Scene modeling code data
------------------------------------------------------------
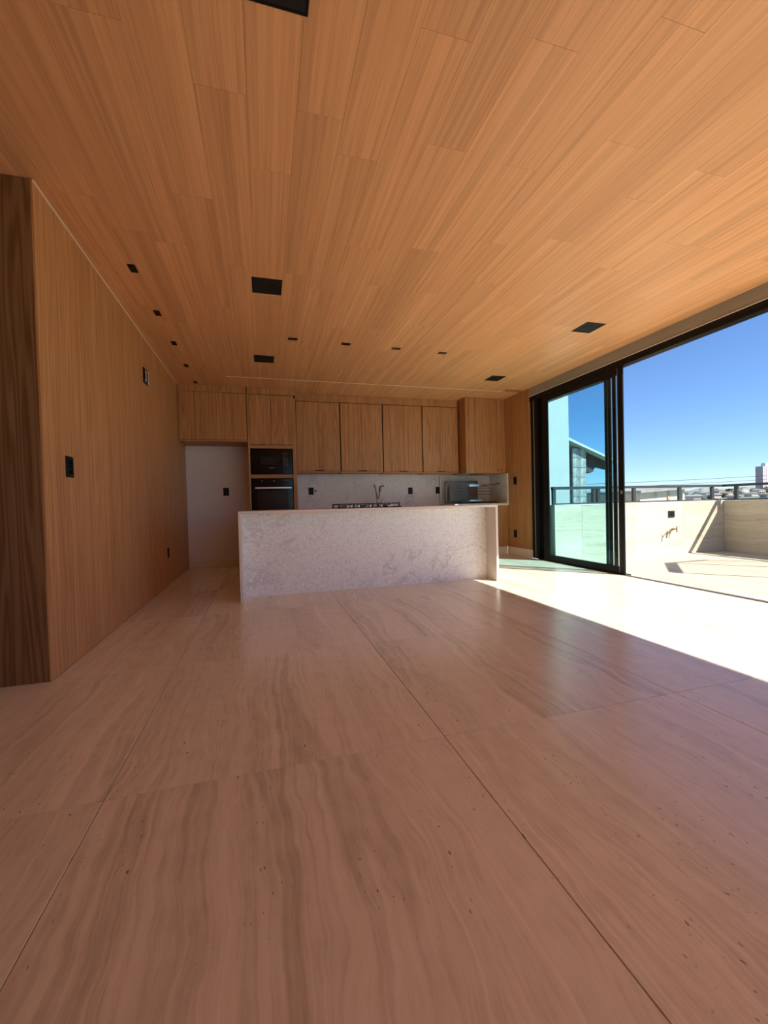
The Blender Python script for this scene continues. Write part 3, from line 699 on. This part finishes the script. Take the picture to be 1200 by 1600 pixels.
# the town on the slope: houses and trees, each one its own thing, placed where the railing glass shows them
rr = random.Random(11)
WC = [plaster('house_white', (.52, .53, .55), .9, 1, .1), plaster('house_tan', (.40, .35, .30), .9, 1, .1), plaster('house_grey', (.38, .39, .42), .9, 1, .1), plaster('house_rose', (.48, .38, .36), .9, 1, .1)]
RC = [plaster('roof_clay', (.25, .19, .16), .9, 2, .2), plaster('roof_grey', (.28, .28, .30), .9, 2, .2)]
M_win = mat('dark_window', (.03, .04, .05), .2)
def far_house(pxl, dist, w_, h_, ztop, ci, lab):
    x, y = world_at(pxl, dist)
    t = thing('house', lab, 'house', (x, y, -12), 'small far houses on the slope beyond the railing')
    zt = ztop; 
    wb_ = obj('wall', B(x-w_/2, x+w_/2, y, y+w_*.8, -12, zt), WC[ci], t)
    obj('roof', prism(bmesh.new(), [(x-w_/2-.3, zt), (x+w_/2+.3, zt), (x, zt+h_)], 1, y-.3, y+w_*.8+.3), RC[ci % 2], t)
    for k in range(3):
        xx = x-w_/2+(k+.5)*w_/3
        obj('window', B(xx-w_*.07, xx+w_*.07, y-.06, y, zt-1.9, zt-.8), M_win, wb_)
def far_tree(pxl, dist, r_, ztop, lab):
    x, y = world_at(pxl, dist)
    t = thing('tree', lab, 'tree', (x, y, -12), 'dark green trees on the slope beyond the railing')
    b = bmesh.new()
    for k in range(7):
        s = r_*rr.uniform(.45, .8); q = bmesh.ops.create_icosphere(b, subdivisions=2, radius=s)
        for v in q['verts']: v.co *= rr.uniform(.86, 1.14)
        bmesh.ops.translate(b, verts=q['verts'], vec=(x+rr.uniform(-.7, .7)*r_, y+rr.uniform(-.6, .6)*r_, ztop-s-rr.uniform(0, .9)*r_))
    obj('crown', b, M_leaf, t)
    obj('trunk', cyl(bmesh.new(), (x, y, -12), (x, y, ztop-r_), r_*.12, 7), M_dwood, t)
town = [(982, 'h', 773, 12), (1070, 't', 771, 14), (1076, 'h', 770, 15), (1090, 'h', 776, 16), (1087, 't', 770, 18), (1100, 'h', 769, 13), (1104, 't', 775, 15), (1110, 'h', 771, 14), (1117, 't', 766, 16),
        (1122, 'h', 774, 15), (1129, 'h', 768, 13), (1134, 't', 772, 14), (1141, 'h', 771, 13), (1148, 't', 765, 20), (1153, 'h', 776, 14), (1160, 't', 769, 17), (1166, 'h', 764, 14), (1173, 't', 764, 20),
        (1180, 'h', 772, 14), (1186, 't', 770, 15), (1192, 'h', 767, 13), (1198, 't', 762, 20), (1205, 'h', 773, 14), (976, 't', 770, 12), (1212, 't', 766, 16), (1095, 't', 766, 12), (1140, 't', 763, 18), (1157, 'h', 768, 10)]
order = sorted(range(len(town)), key=lambda i: -town[i][2]+(i*7 % 5)*.2)      # lower tops stand nearer
for n_, i in enumerate(order):
    p, kd, yt, wpx = town[i]; D = 62+n_*13
    zt = .93+(780-.02548*(p-980)-yt+.5)*D/F; wm = wpx*D/F
    if kd == 'h': far_house(p, D, min(wm, 9), min(wm, 9)*.16, zt-.1*wm, i % 4, 'small distant house among trees on the slope seen through the railing')
    else: far_tree(p, D, min(wm*.5, 5.2), zt, 'dark round tree on the slope seen through the railing glass')
# tower block on the horizon
tz = thing('tower_block', 'slim grey high-rise tower standing on the horizon at the right edge', 'building', (478, 300, -12))
M_tg = mat('tower_grey', (.42, .44, .50), .7); M_tl = mat('tower_light', (.66, .66, .68), .7); M_tp = mat('tower_rose', (.48, .36, .38), .7)
tx0, tzt = 475.5, 29.8
obj('body', B(tx0, tx0+13.5, 300, 306, -12, tzt-.8), M_tg, tz)
for i, (a, b_, m_) in enumerate(((0, 2.2, M_tg), (2.6, 4.8, M_tp), (5.6, 7.6, M_tl), (8.6, 10.8, M_tp), (11.2, 13.5, M_tl))): obj('facade_band', B(tx0+a, tx0+b_, 299.5, 300, -12, tzt-1.0), m_, tz)
obj('side_face', B(tx0-.3, tx0, 300, 306, -12, tzt-1.0), M_tp, tz)
obj('roof_block', B(tx0+6, tx0+13, 301, 305, tzt-.8, tzt+2.6), M_tl, tz)
# power lines
for i, (za, zb_) in enumerate(((1.80, 2.50), (1.56, 2.25))):
    n = 14; pts = []
    for k in range(n+1):
        t_ = k/n; pts.append((15+23*t_, 20, za-.17+(zb_-za)*t_+.35*(t_-.5)**2))
    o = obj('power_line', tube(bmesh.new(), pts, .011, 5), M_blackm)
    tag(o, ['upper thin power line crossing the sky above the railing', 'lower thin power line crossing the sky above the railing'][i], 'wire', 'power lines')
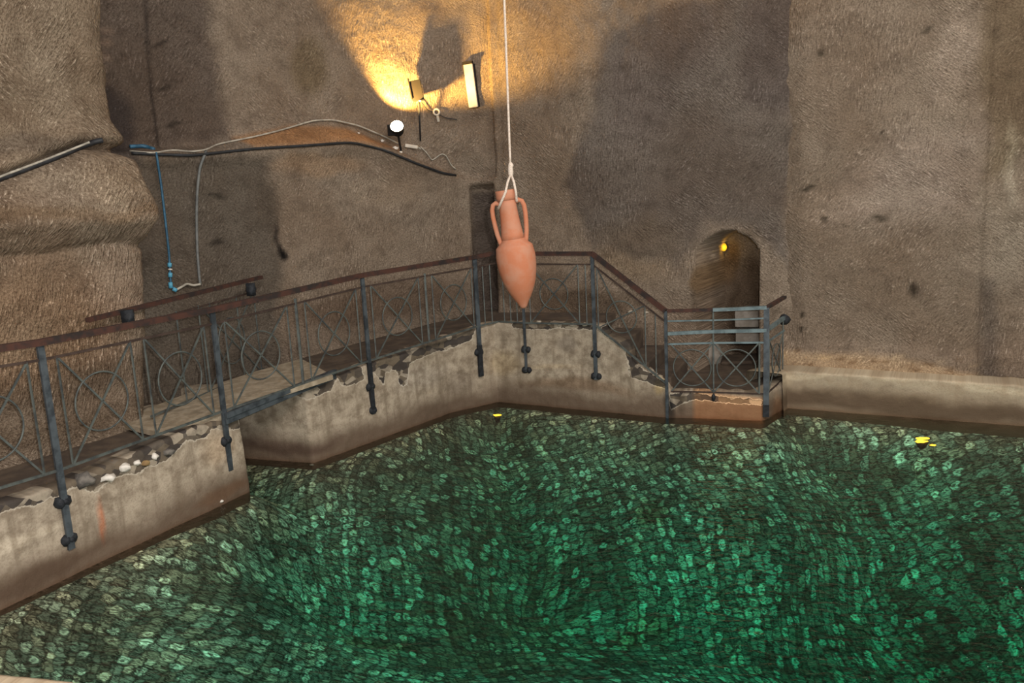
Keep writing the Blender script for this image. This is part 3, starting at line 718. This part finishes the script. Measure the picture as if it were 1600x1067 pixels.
# ------------------------------------------------------------------ rubble lying on the worn arris
def rubble(name, px, py, r, mat, label, group=None, flat=0.6):
    p = hit(px, py, 0.0); mb = MB().blob((0, 0, 0), r, r * .8, r * flat, seed=px, rough=0.5)
    o = mb.build(name, mat, None, True); o.location = p; tag(o, label, 'stone', group); return o
rubble('rubble_stone', 167, 746, 0.075, M['white_stone'], 'largest whitish stone exposed in the broken top of the left pool wall', flat=.45)
rubble('rubble_stone', 193, 730, 0.060, M['white_stone'], 'pale oblong stone in the broken pool wall top, right of the largest one')
rubble('rubble_stone', 213, 723, 0.042, M['white_stone'], 'smaller white stone beside the ochre stone in the broken wall top')
rubble('rubble_stone', 241, 713, 0.034, M['white_stone'], 'small round white stone, farthest right of the row in the broken wall top', flat=.9)
rubble('rubble_stone', 226, 724, 0.045, simple('ochre stone', c(166, 138, 92), .9, var=c(140, 112, 76), bump=.01), 'ochre stone between two white ones in the broken wall top')
rubble('rubble_stone', 262, 706, 0.060, M['dark_stone'], 'dark grey stone set in the broken wall top near its middle')
rubble('rubble_stone', 130, 750, 0.085, M['dark_stone'], 'broad dark stone in the broken wall top beside the leftmost post', flat=.7)
rubble('rubble_stone', 346, 783, 0.022, M['white_stone'], 'tiny white pebble at the waterline of the left pool wall')
rubble('rubble_stone', 487, 726, 0.030, M['stone'], 'small stone at the waterline under the corner of the far pool wall', flat=.4)
ORD = ['first', 'second', 'third', 'fourth', 'fifth', 'sixth', 'seventh', 'eighth']
for i, (px, py, r) in enumerate([(842, 503, .04), (858, 506, .03), (875, 507, .035), (893, 508, .03), (914, 507, .045), (948, 505, .03), (985, 487, .04), (1010, 488, .03)]):
    rubble('rubble_stone', px, py, r, M['stone'], ORD[i] + ' from the left of the small pale stones along the upper walkway edge', 'pale stones along the upper walkway edge')

# ------------------------------------------------------------------ railings
def rail_pts(name): pass
V3 = lambda p, z: Vector((p[0], p[1], z))
def panel(parent, P, Q, zt0, zt1, zb0, zb1, rad):
    """crossed bars with a ring, between two plan points"""
    P = Vector(P); Q = Vector(Q)
    mb = MB(); mb.bar(V3(P, zt0), V3(Q, zb1), 0.010, 0.016); mb.build('cross_bar', M['iron'], parent)
    mb = MB(); mb.bar(V3(P, zb0), V3(Q, zt1), 0.010, 0.016); mb.build('cross_bar', M['iron'], parent)
    ex = Vector((Q.x - P.x, Q.y - P.y, 0)).normalized(); cen = V3((P + Q) / 2, (zt0 + zt1 + zb0 + zb1) / 4)
    MB().ring(cen, ex, Vector((0, 0, 1)), rad, 0.008).build('ring', M['iron'], parent, True)
def upright(parent, p, z0, z1, w=0.013): 
    MB().bar(V3(p, z0), V3(p, z1), w, w, (1, 0, 0)).build('baluster', M['iron'], parent)
def post(parent, p, z0, z1, collars=(), wd=0.045, mat='post', side=(0.8, -0.6), foot=None, black_from=None):
    x = Vector((side[0], side[1], 0))
    o = MB().bar(V3(p, z0), V3(p, z1), wd, 0.022, (-side[1], side[0], 0)).build('post', M[mat], parent)
    if black_from:
        s_ = MB().bar(V3(p, z0 - .01), V3(p, black_from), wd + .008, 0.032, (-side[1], side[0], 0)).build('tarred_foot', M['tar'], o); s_['label'] = 'black tarred foot'
    for z in collars:
        b = MB(); cpt = V3(p, z) - x * 0.02; tn = Vector((-side[1], side[0], 0))
        b.blob(cpt - tn * .03, .045, .04, .05, seed=z * 7); b.blob(cpt + tn * .03, .04, .045, .045, seed=z * 11 + 2); b.blob(cpt, .05, .03, .035, seed=z)
        s_ = b.build('collar', M['tar'], o, True); s_['label'] = 'black bracket clamping the post to the pool wall'
    return o

# plan line of the railing, a few centimetres clear of the pool face
off = 0.035
def out_n(P, Q): t = (Vector(Q) - Vector(P)).normalized(); return Vector((t.y, -t.x)) * off
RP = [(-4.45, 4.76), (-3.65, 6.32), (-2.86, 7.86), (-1.72, 9.63), (-0.46, 11.0), (-0.17, 11.20), (0.19, 10.92), (1.07, 10.43), (1.89, 9.97)]
n1 = Vector((.88, -.47)); n2 = Vector((.78, -.62)); n3 = Vector((.6, -.8)); n4 = Vector((-.48, -.87))
nr_ = [n1, n1, n1, n2, n3, Vector((0, -1)), n4, n4, n4]
RP = [Vector(p) + n_ * off for p, n_ in zip(RP, nr_)]
HZ = [2.00, 1.91, 1.90, 1.985, 2.02, 2.045, 2.04, 2.035, 1.335]      # handrail heights
MZ = [h - 0.135 for h in HZ]; MZ[8] = 1.20
BZ = [0.96, 0.885, 0.905, 0.975, 1.10, 1.115, 1.125, 1.14, 0.43]
ra = thing('railing', (RP[1].x, RP[1].y, 0.3), 'long grey iron railing with ringed crosses and rusty handrail along the upper walkway', 'railing')
hp = [V3(p, z) for p, z in zip(RP, HZ)]
mb = MB(); mb.tube(hp, 0.034, 4, True, 0.8)
# a flat-topped bar: build from separate lengths so that the corners stay crisp
mb = MB()
for a, b in zip(hp, hp[1:]): mb.bar(a, b, 0.068, 0.050)
o = mb.build('handrail', M['rust'], ra); o['label'] = 'rusty brown handrail'
mb = MB()
for a, b in zip([V3(p, z) for p, z in zip(RP, MZ)], [V3(p, z) for p, z in zip(RP, MZ)][1:]): mb.bar(a, b, 0.012, 0.020)
mb.build('upper_bar', M['rust_thin'], ra)
mb = MB()
for a, b in zip([V3(p, z) for p, z in zip(RP, BZ)], [V3(p, z) for p, z in zip(RP, BZ)][1:]): mb.bar(a, b, 0.016, 0.022)
mb.build('lower_bar', M['iron'], ra)
def bay(parent, i, layout, rad, T=MZ, Bt=BZ):
    """layout: list of ('p', s0, s1) panels and ('b', s) balusters, s from 0 to 1 along the bay"""
    P, Q = RP[i], RP[i + 1]
    zt = lambda s: lerp(T[i], T[i + 1], s); zb = lambda s: lerp(Bt[i], Bt[i + 1], s)
    for it in layout:
        if it[0] == 'b': upright(parent, P.lerp(Q, it[1]), zb(it[1]), zt(it[1]))
        else:
            a, b = it[1], it[2]; panel(parent, P.lerp(Q, a), P.lerp(Q, b), zt(a), zt(b), zb(a), zb(b), rad)
two = [('b', .07), ('p', .07, .46), ('b', .46), ('b', .54), ('p', .54, .93), ('b', .93)]
bay(ra, 0, two, 0.245)
bay(ra, 1, two, 0.245)
bay(ra, 2, [('b', .06), ('p', .06, .44), ('b', .44), ('b', .50), ('b', .56), ('p', .56, .94), ('b', .94)], 0.245)
bay(ra, 3, [('b', .06), ('p', .06, .46), ('b', .46), ('b', .52), ('b', .58), ('p', .58, .96), ('b', .96)], 0.23)
bay(ra, 4, [('b', .35), ('b', .7)], 0.2)
bay(ra, 5, [('b', .25), ('b', .5), ('b', .75)], 0.2)
bay(ra, 6, [('b', .1), ('p', .1, .80), ('b', .80), ('b', .9)], 0.2)
bay(ra, 7, [('b', .06), ('p', .06, .72), ('b', .72), ('b', .86)], 0.2)
post(ra, RP[0], 0.3, HZ[0], (.5, .32), 0.06, side=n1)
post(ra, RP[1], 0.22, HZ[1], (.62, .30), 0.055, side=n1)
post(ra, RP[2], 0.30, HZ[2], (.60,), 0.055, side=n1)
post(ra, RP[3], 0.34, HZ[3], (.66, .37), 0.05, side=n2, black_from=0.95)
post(ra, RP[4], 0.42, HZ[4], (.74, ), 0.06, side=n3, black_from=.84)
post(ra, RP[6], 0.46, HZ[6], (.76, .48), 0.032, side=n4)
post(ra, RP[7], 0.42, HZ[7], (.75, .46), 0.045, side=n4)
post(ra, RP[8], -0.25, HZ[8], (), 0.035, side=n4)
mm = RP[2].lerp(RP[3], .5); upright(ra, mm, .93, 1.86, 0.025)
mm = RP[3].lerp(RP[4], .52); upright(ra, mm, 1.03, 1.9, 0.025)

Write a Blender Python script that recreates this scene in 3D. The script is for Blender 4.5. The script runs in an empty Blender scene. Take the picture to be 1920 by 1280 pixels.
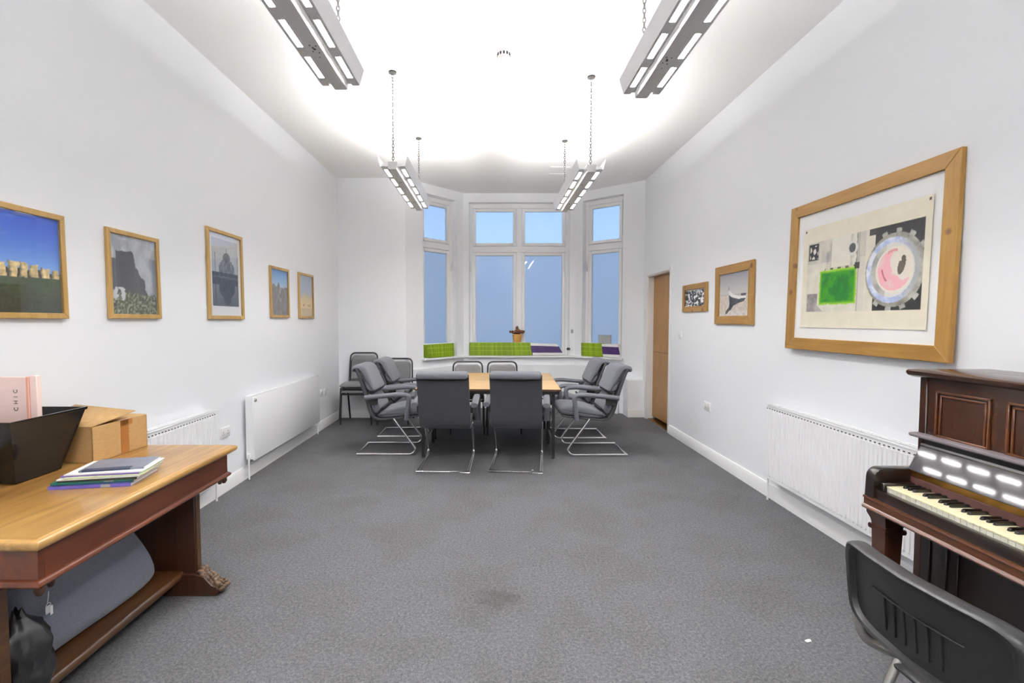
import bpy, bmesh, math, random
from math import sin, cos, pi, radians as R, sqrt, atan2, floor
from mathutils import Vector, Matrix, noise
random.seed(7)
sc = bpy.context.scene
COL = sc.collection

# ------------------------------------------------------------------ helpers
def s2l(c):
    return c / 12.92 if c <= 0.04045 else ((c + 0.055) / 1.055) ** 2.4
def rgb(r, g, b):
    return (s2l(r / 255), s2l(g / 255), s2l(b / 255), 1.0)

class MB:
    """collects shapes into one mesh; each shape may carry a material slot"""
    def __init__(self):
        self.bm = bmesh.new()
    def _mark(self, faces, mi, smooth=False):
        for f in faces:
            f.material_index = mi
            f.smooth = smooth
    def box(self, x0, x1, y0, y1, z0, z1, bev=0.0, seg=1, mi=0, M=None):
        t = bmesh.new()
        vs = [t.verts.new((x, y, z)) for x in (x0, x1) for y in (y0, y1) for z in (z0, z1)]
        for q in ((0, 1, 3, 2), (4, 6, 7, 5), (0, 4, 5, 1), (2, 3, 7, 6), (0, 2, 6, 4), (1, 5, 7, 3)):
            t.faces.new([vs[i] for i in q])
        bmesh.ops.recalc_face_normals(t, faces=t.faces)
        if bev > 0:
            bmesh.ops.bevel(t, geom=list(t.edges), offset=bev, segments=seg, affect='EDGES', profile=0.5)
        self._merge(t, mi, False, M)
        return self
    def _merge(self, t, mi, smooth, M=None):
        if M is not None:
            t.transform(M)
        mp = {}
        for v in t.verts:
            mp[v] = self.bm.verts.new(v.co)
        for f in t.faces:
            try:
                nf = self.bm.faces.new([mp[v] for v in f.verts])
                nf.material_index = mi
                nf.smooth = smooth
            except ValueError:
                pass
        t.free()
    def prism(self, pts, a0, a1, axis='y', mi=0, bev=0.0, seg=1, smooth=False, M=None):
        """closed 2D outline extruded along an axis; axis y: pts=(x,z); x: (y,z); z: (x,y)"""
        t = bmesh.new()
        def P(p, a):
            return {'y': (p[0], a, p[1]), 'x': (a, p[0], p[1]), 'z': (p[0], p[1], a)}[axis]
        A = [t.verts.new(P(p, a0)) for p in pts]
        B = [t.verts.new(P(p, a1)) for p in pts]
        n = len(pts)
        fa = t.faces.new(A); fb = t.faces.new(list(reversed(B)))
        for i in range(n):
            t.faces.new((A[i], B[i], B[(i + 1) % n], A[(i + 1) % n]))
        bmesh.ops.recalc_face_normals(t, faces=t.faces)
        if bev > 0:
            es = [e for e in t.edges if any(f in (fa, fb) for f in e.link_faces)]
            bmesh.ops.bevel(t, geom=es, offset=bev, segments=seg, affect='EDGES', profile=0.5)
        self._merge(t, mi, smooth, M)
        return self
    def loft(self, rings, mi=0, closed=True, caps=True, smooth=True):
        vs = [[self.bm.verts.new(p) for p in r] for r in rings]
        fs = []
        for a, b in zip(vs, vs[1:]):
            n = len(a)
            for i in range(n if closed else n - 1):
                j = (i + 1) % n
                fs.append(self.bm.faces.new((a[i], a[j], b[j], b[i])))
        if caps and closed:
            fs.append(self.bm.faces.new(list(reversed(vs[0]))))
            fs.append(self.bm.faces.new(vs[-1]))
        self._mark(fs, mi, smooth)
        return self
    def tube(self, path, r, n=10, mi=0, ry=None, closed=False, up=(0, 0, 1), caps=True):
        """tube along a polyline; r across, ry the other half-size (flat oval)"""
        pts = [Vector(p) for p in path]
        N = len(pts)
        ry = ry or r
        rings = []
        side = None
        for i, p in enumerate(pts):
            a = pts[(i - 1) % N] if (closed or i > 0) else p
            b = pts[(i + 1) % N] if (closed or i < N - 1) else p
            d0 = (p - a); d1 = (b - p)
            if d0.length < 1e-9: d0 = d1
            if d1.length < 1e-9: d1 = d0
            d0 = d0.normalized(); d1 = d1.normalized()
            t = (d0 + d1)
            t = d1 if t.length < 1e-6 else t.normalized()
            if side is None:
                u = Vector(up)
                if abs(t.dot(u)) > 0.95: u = Vector((0, 1, 0))
                side = t.cross(u).normalized()
            else:
                side = (side - t * side.dot(t)).normalized()
            upv = side.cross(t).normalized()
            k = 1.0 / max(0.5, sqrt(max(0.0, (1 + d0.dot(d1)) / 2)))
            ax = (d1 - d0)
            rings.append([])
            for j in range(n):
                q = 2 * pi * j / n
                off = side * (r * cos(q)) + upv * (ry * sin(q))
                if ax.length > 1e-6 and k > 1.001:
                    axn = ax.normalized()
                    off = off + axn * (off.dot(axn) * (k - 1))
                rings[-1].append(p + off)
        if closed:
            rings.append(rings[0])
            vs = [[self.bm.verts.new(p) for p in rr] for rr in rings[:-1]]
            vs.append(vs[0])
            fs = []
            for A, B in zip(vs, vs[1:]):
                for i in range(n):
                    j = (i + 1) % n
                    fs.append(self.bm.faces.new((A[i], A[j], B[j], B[i])))
            self._mark(fs, mi, True)
        else:
            self.loft(rings, mi, True, caps, True)
        return self
    def lathe(self, prof, n=24, mi=0, c=(0, 0, 0), smooth=True, axis='z'):
        rings = []
        for r, z in prof:
            ring = []
            for i in range(n):
                q = 2 * pi * i / n
                if axis == 'z': ring.append((c[0] + r * cos(q), c[1] + r * sin(q), c[2] + z))
                elif axis == 'y': ring.append((c[0] + r * cos(q), c[1] + z, c[2] + r * sin(q)))
                else: ring.append((c[0] + z, c[1] + r * cos(q), c[2] + r * sin(q)))
            rings.append(ring)
        self.loft(rings, mi, True, True, smooth)
        return self
    def ball(self, c, r, n=10, mi=0, s=(1, 1, 1)):
        t = bmesh.new()
        bmesh.ops.create_uvsphere(t, u_segments=n, v_segments=max(5, n // 2 + 1), radius=r)
        self._merge(t, mi, True, Matrix.Translation(c) @ Matrix.Diagonal((s[0], s[1], s[2], 1)))
        return self
    def quad(self, a, b, c, d, mi=0):
        f = self.bm.faces.new([self.bm.verts.new(p) for p in (a, b, c, d)])
        f.material_index = mi
        return self
    def build(self, name, mats, parent=None, recalc=True):
        if recalc:
            bmesh.ops.recalc_face_normals(self.bm, faces=self.bm.faces)
        me = bpy.data.meshes.new(name)
        self.bm.to_mesh(me); self.bm.free()
        me.set_sharp_from_angle(angle=R(42))
        for m in (mats if isinstance(mats, (list, tuple)) else [mats]):
            me.materials.append(m)
        o = bpy.data.objects.new(name, me)
        COL.objects.link(o)
        if parent is not None:
            o.parent = parent
        return o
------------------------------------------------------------
Short task:
Include both the line containing "Write a Blender" and the line containing "return (s2l(r /" when you write out everything between them, exactly. Leave the pictures out.

Result for this exercise:
Write a Blender Python script that recreates this scene in 3D. The script is for Blender 4.5. The script runs in an empty Blender scene. Take the picture to be 1920 by 1280 pixels.
import bpy, bmesh, math, random
from math import sin, cos, pi, radians as R, sqrt, atan2, floor
from mathutils import Vector, Matrix, noise
random.seed(7)
sc = bpy.context.scene
COL = sc.collection

# ------------------------------------------------------------------ helpers
def s2l(c):
    return c / 12.92 if c <= 0.04045 else ((c + 0.055) / 1.055) ** 2.4
def rgb(r, g, b):
    return (s2l(r / 255), s2l(g / 255), s2l(b / 255), 1.0)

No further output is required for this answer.